The Lynchings in Duluth: Second Edition by Michael Fedo

The Lynchings in Duluth: Second Edition by Michael Fedo

Author:Michael Fedo
Language: eng
Format: epub
ISBN: 978-1-68134-014-2
Publisher: Minnesota Historical Society Press
Published: 2016-05-28T04:00:00+00:00


Deputies in the small town of Virginia anticipated a nightmare. Within the hour, a rumor filtered through the population that a caravan of fifty cars, loaded with armed men, was headed for Virginia to take the rest of the blacks. Law enforcement personnel there numbered fewer than a dozen, and the likelihood of citizens assisting the law officers in such an occurrence looked doubtful; nobody was going to stick his neck out for “niggers”—maybe not even the officers. Said one of the deputies, “We’ll post a watch on the Vermilion Road and say our prayers.”

The mob working at the Duluth jail maintained such remarkable order that many observers would later believe the incident had been a well-planned attack by Wobblies from the IWW or even the communists.

Attorney Hugh McClearn, a raspy-voiced rustic, a favorite among his peers for his wit and charm, had stayed at the scene after Judges Cant and Fesler left. As hammers rang and saws whined and screeched, almost muted by the crowd’s increasing bedlam, McClearn mounted a rickety stepladder in the stifling hallway. His gray-streaked hair matted with sweat, McClearn clutched a sweat-dampened handkerchief and pleaded with the mob to stop.

Gradually, the disenchanted mutterings ceased, but not before two men attempted to shake McClearn from the ladder. Edward McDevitt, an assistant county attorney, angrily shoved the two away and steadied the ladder. Though the work of hammers continued, the hundreds packed into the cell hall listened to McClearn.

“Give the courts a chance to administer justice according to the law,” he cried, his voice cracking. “Sgt. Olson says there are six niggers here. Three of the men the police have no dope on at all. They may be absolutely innocent.”

“If we get the ropes, we’ll find the guilty ones soon enough!” someone retorted.

McClearn steadied himself on the ladder. The temperature in the hallway had risen to over ninety degrees, and the stench of sweat was all pervasive. “Men, I—”

“We don’t care if they are guilty or innocent!” a man yelled. “Kill the black snakes!”

“Wait!” McClearn pleaded, his hands over his head, waving for silence, but he could not hear his own voice above the renewed clamoring. “Look boys, I’m as indignant about the attack on the girl as you are. But the proper thing to do is to leave the law take its course.”

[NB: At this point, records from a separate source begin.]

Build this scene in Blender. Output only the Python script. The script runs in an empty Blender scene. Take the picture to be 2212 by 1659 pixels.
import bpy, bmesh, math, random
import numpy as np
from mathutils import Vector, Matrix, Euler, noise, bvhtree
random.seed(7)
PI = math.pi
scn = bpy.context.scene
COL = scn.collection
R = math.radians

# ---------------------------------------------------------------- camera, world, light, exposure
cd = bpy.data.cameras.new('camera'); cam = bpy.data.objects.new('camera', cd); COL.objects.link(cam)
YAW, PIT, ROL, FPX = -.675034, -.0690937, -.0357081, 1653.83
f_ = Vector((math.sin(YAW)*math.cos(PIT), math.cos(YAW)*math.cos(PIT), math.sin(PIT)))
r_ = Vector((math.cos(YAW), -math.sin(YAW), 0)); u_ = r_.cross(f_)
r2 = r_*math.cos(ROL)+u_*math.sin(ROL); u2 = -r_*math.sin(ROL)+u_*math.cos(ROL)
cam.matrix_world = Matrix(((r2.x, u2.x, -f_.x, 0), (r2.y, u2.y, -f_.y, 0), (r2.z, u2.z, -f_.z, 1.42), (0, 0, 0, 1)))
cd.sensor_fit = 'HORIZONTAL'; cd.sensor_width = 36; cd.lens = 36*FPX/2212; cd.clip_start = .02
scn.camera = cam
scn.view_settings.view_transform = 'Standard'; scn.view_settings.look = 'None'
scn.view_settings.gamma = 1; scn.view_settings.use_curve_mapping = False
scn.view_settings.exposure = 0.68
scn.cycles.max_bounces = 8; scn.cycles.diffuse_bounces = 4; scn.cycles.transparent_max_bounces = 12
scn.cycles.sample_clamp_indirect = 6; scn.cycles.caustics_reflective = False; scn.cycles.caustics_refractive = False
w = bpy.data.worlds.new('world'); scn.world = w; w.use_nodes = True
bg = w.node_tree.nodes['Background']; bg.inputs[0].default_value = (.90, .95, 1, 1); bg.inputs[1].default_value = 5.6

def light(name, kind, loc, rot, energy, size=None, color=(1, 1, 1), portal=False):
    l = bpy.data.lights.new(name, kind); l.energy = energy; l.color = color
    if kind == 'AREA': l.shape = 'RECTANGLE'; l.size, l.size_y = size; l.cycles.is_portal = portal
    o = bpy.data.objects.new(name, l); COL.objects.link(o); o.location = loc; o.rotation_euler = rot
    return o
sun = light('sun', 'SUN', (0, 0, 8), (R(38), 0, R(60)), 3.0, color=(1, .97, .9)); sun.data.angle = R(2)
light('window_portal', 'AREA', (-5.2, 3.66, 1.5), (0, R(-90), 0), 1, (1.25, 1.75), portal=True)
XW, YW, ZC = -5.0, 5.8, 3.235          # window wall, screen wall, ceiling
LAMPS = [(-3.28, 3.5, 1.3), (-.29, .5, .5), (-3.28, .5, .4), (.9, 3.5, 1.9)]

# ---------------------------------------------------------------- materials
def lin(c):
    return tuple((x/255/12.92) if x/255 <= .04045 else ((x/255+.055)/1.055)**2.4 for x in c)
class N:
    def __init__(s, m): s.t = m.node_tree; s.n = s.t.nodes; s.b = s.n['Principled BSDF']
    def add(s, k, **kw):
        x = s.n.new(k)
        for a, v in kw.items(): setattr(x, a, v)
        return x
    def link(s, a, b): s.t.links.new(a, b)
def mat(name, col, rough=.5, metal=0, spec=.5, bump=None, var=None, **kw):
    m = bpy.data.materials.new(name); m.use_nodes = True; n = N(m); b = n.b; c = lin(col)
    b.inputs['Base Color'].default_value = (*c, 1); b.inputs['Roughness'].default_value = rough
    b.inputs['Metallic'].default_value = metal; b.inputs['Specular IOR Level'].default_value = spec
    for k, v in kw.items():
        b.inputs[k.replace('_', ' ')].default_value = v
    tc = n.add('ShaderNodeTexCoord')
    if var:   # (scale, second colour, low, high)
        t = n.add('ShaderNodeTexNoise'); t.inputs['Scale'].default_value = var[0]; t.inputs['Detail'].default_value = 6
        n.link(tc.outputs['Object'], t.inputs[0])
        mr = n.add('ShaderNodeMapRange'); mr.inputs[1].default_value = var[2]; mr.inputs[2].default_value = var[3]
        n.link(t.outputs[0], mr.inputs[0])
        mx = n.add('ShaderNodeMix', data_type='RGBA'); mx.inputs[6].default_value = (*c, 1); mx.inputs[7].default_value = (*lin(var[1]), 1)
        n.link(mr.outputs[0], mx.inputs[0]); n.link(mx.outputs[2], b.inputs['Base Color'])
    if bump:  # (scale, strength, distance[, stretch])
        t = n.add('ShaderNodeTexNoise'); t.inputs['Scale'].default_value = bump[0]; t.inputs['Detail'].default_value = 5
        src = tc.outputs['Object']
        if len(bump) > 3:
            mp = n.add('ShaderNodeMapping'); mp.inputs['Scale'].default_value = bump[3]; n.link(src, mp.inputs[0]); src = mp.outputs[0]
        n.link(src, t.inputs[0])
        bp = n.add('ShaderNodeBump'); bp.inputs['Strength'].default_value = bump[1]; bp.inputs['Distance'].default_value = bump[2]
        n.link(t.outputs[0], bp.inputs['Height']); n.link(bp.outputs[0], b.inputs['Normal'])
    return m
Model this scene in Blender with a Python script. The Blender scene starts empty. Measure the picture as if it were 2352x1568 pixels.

The mob quieted after someone shouted, “You a lawyer, mister?”

“Yes, I am.”

“We don’t have no electric chair or hanging in Minnesota, ain’t that right?”

Sadly, the lawyer shook his head. “No, but—”

“Then what happens to the niggers, lawyer?”

McClearn would remember he’d have given anything at that moment to be able to tell the mob that conviction for rape meant death or even life in prison. He would later say that if the men could have been assured of that, they may well have ceased. But after he struggled for a deep breath, he said, “If they’re convicted, they’ll get five to thirty years.”

“To hell with the law!” screamed several dozen men. And McClearn was roughly pulled from the ladder.